The fatigue performance of a CNC-machined component is not an accidental outcome; it is a direct consequence of the chosen speeds, feeds, depths, and tool preparation. Cutting speed governs thermal penetration and stress sign, feed rate dominates topography and stress magnitude, depth and width control force levels, and edge geometry fine-tunes the deformation mode.

When all parameters work together — moderate to high speed, low feed, light finishing passes, and controlled edge hone — the result is a surface under strong compression with minimum stress raisers and a hardened subsurface that resists crack growth. Published studies on Inconel 718, Ti-6Al-4V, and high-strength steels repeatedly demonstrate fatigue strength gains of 25–50 % and life extensions beyond 10⁷ cycles.

Manufacturing engineers who treat surface integrity as a primary output rather than a side effect consistently produce parts that meet or exceed fatigue specifications without post-machining treatments. The data are available, the mechanisms are understood, and modern tooling makes the required conditions achievable on the shop floor.

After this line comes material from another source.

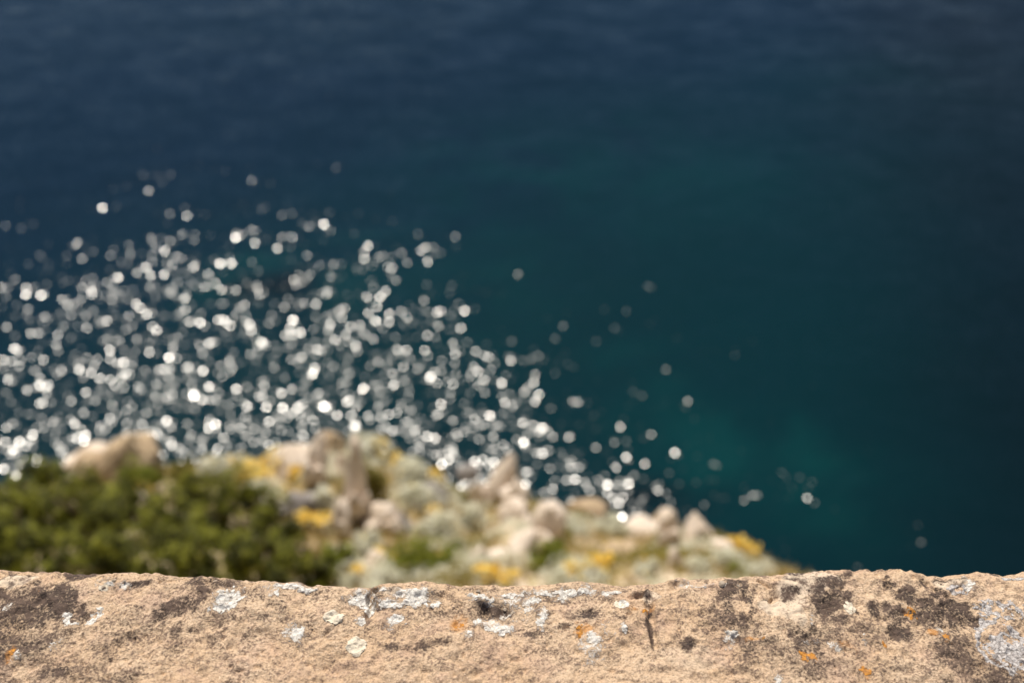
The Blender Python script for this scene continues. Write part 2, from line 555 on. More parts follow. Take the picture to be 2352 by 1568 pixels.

Frequently Asked Questions (FAQs)

Q1: Will increasing cutting speed always improve fatigue performance in titanium alloys?
A: No. Speeds up to 120–150 m/min usually help; above 200 m/min often create shear bands and microcracks that hurt fatigue.

Q2: What is the single most effective change for better fatigue life in milled nickel alloys?
A: Reduce feed per tooth to 0.04–0.06 mm/tooth in the finishing pass while keeping light radial engagement.

Q3: Do coated carbide tools give better surface integrity than uncoated ones for fatigue parts?
A: Yes in most cases. Coatings maintain a sharp edge longer, reducing tearing and tensile stress buildup.

Q4: How deep do beneficial compressive stresses typically extend in optimized machining?
A: 50–150 µm for nickel alloys, 100–250 µm for steels and titanium with proper parameters.

Q5: Is dry machining acceptable for fatigue-critical components?
A: Only with MQL or cryogenic assistance in most hard alloys; flood coolant or MQL is still safer for consistent compression.